■ **The task**: Go through the records and extract every line with the word "scene".

===

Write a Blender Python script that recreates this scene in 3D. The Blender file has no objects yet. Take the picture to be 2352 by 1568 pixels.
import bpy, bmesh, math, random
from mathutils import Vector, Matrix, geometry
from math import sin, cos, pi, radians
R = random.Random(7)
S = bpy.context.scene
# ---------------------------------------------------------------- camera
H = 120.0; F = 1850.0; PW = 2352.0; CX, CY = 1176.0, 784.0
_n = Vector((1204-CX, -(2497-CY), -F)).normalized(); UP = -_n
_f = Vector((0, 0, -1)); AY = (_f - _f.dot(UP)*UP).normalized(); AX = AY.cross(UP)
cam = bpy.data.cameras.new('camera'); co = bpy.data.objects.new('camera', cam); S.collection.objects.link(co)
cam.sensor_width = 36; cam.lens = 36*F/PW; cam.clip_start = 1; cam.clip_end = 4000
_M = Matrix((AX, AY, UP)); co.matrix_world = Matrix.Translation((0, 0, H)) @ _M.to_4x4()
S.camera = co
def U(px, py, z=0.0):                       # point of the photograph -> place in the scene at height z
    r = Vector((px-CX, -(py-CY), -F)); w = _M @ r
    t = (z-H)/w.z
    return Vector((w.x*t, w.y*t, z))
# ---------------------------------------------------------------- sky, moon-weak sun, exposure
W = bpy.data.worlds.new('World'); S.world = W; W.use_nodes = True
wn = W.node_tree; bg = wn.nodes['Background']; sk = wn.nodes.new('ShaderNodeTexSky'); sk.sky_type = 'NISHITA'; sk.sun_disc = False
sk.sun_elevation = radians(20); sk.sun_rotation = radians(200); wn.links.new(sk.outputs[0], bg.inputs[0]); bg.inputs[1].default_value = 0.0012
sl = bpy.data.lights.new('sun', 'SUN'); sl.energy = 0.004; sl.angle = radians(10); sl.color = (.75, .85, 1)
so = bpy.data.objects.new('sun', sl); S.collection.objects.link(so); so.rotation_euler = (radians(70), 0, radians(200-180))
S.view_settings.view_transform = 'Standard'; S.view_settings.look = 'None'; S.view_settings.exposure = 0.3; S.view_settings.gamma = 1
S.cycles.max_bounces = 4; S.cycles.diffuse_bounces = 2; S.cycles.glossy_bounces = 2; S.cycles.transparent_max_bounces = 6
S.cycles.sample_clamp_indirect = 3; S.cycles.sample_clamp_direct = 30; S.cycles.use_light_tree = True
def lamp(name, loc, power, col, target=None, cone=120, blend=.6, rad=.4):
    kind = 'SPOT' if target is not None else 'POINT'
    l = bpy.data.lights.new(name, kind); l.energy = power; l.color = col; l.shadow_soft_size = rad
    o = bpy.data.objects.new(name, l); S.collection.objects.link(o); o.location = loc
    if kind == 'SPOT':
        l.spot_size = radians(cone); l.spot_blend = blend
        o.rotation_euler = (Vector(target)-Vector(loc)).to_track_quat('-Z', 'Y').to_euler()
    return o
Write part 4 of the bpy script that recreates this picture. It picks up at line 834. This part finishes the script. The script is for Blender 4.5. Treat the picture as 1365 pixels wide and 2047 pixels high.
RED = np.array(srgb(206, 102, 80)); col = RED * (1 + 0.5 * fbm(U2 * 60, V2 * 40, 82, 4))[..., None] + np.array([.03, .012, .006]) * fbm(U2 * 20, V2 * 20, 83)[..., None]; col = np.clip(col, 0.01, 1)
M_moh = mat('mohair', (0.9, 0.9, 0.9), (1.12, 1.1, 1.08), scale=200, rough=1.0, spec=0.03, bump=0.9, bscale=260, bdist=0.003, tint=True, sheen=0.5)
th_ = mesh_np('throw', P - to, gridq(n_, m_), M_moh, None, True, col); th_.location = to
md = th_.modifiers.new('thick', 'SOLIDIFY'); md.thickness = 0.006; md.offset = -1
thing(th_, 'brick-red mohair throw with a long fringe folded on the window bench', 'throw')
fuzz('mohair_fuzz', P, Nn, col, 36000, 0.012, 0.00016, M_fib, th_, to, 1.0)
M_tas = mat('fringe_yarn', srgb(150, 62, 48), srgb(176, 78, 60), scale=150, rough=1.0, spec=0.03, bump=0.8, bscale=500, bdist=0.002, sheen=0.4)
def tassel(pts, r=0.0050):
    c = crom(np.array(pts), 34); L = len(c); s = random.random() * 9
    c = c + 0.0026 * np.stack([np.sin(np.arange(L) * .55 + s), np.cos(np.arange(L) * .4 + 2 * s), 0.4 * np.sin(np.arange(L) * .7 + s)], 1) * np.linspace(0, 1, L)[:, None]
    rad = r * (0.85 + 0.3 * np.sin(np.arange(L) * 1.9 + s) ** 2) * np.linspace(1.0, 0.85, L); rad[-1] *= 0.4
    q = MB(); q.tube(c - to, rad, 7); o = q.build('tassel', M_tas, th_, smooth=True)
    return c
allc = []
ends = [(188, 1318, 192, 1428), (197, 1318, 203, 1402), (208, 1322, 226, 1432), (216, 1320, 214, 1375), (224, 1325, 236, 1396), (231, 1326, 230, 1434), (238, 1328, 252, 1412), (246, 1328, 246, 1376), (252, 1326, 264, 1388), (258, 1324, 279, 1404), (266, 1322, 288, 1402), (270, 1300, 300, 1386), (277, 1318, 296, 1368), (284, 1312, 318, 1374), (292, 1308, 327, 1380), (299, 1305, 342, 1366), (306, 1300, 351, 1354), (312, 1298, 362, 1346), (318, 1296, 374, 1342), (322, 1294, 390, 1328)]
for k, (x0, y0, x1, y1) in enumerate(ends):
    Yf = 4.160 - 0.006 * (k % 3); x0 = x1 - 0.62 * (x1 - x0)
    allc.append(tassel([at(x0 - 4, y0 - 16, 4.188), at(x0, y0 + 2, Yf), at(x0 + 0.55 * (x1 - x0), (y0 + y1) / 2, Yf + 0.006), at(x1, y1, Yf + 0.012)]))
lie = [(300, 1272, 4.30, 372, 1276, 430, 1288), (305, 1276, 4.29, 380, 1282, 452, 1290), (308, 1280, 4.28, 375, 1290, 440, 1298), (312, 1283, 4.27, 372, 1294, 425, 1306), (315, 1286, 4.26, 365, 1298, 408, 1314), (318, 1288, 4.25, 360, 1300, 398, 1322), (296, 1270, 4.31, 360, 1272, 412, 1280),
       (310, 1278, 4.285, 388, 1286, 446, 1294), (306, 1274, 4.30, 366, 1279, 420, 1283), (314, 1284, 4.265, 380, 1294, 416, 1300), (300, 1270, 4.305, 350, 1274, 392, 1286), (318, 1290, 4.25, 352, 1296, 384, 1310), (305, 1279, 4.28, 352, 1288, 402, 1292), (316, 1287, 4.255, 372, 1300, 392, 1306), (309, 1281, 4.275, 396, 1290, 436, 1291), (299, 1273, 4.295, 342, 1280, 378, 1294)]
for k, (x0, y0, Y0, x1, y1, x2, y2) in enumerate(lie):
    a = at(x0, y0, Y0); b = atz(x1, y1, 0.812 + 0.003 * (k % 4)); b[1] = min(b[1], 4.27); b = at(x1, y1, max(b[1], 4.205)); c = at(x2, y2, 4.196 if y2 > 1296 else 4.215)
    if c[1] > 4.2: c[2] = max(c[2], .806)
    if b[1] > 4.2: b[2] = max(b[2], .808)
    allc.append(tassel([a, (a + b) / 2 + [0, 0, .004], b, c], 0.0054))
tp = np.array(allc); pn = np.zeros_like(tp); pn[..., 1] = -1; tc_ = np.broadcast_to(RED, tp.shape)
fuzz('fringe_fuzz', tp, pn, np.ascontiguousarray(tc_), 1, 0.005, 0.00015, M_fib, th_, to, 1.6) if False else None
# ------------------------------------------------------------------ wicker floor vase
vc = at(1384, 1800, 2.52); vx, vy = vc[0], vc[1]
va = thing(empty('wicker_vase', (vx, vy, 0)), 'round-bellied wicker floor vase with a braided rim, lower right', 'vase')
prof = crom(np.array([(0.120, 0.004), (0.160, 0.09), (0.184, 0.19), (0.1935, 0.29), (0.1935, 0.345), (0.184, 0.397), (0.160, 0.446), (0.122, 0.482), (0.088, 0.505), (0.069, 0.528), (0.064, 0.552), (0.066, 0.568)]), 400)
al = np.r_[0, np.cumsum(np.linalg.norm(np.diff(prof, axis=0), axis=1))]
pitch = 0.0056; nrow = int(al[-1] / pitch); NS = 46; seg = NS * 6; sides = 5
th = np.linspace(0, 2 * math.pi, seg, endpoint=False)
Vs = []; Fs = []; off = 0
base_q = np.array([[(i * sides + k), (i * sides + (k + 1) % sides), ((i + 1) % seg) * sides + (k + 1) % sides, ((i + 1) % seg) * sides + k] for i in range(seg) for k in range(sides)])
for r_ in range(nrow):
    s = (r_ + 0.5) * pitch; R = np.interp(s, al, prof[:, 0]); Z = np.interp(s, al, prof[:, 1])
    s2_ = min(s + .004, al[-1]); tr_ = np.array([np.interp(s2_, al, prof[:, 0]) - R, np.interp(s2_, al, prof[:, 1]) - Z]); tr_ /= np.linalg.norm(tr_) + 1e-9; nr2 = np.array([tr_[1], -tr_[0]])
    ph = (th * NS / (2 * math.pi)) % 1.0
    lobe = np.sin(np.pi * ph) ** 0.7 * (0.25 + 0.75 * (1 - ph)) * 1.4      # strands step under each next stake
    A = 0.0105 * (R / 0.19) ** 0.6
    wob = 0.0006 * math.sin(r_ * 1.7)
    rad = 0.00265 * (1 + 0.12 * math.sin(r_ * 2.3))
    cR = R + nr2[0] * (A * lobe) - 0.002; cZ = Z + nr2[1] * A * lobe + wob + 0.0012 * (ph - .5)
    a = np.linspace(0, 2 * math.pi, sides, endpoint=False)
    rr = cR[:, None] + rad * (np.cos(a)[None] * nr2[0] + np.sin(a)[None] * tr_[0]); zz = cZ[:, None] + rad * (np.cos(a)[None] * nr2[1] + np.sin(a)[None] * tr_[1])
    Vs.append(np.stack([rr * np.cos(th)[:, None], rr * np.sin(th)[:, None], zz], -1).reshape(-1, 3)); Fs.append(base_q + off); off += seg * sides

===

■ **Expected output**:
Write a Blender Python script that recreates this scene in 3D. The Blender file has no objects yet. Take the picture to be 2352 by 1568 pixels.
S = bpy.context.scene
def U(px, py, z=0.0):                       # point of the photograph -> place in the scene at height z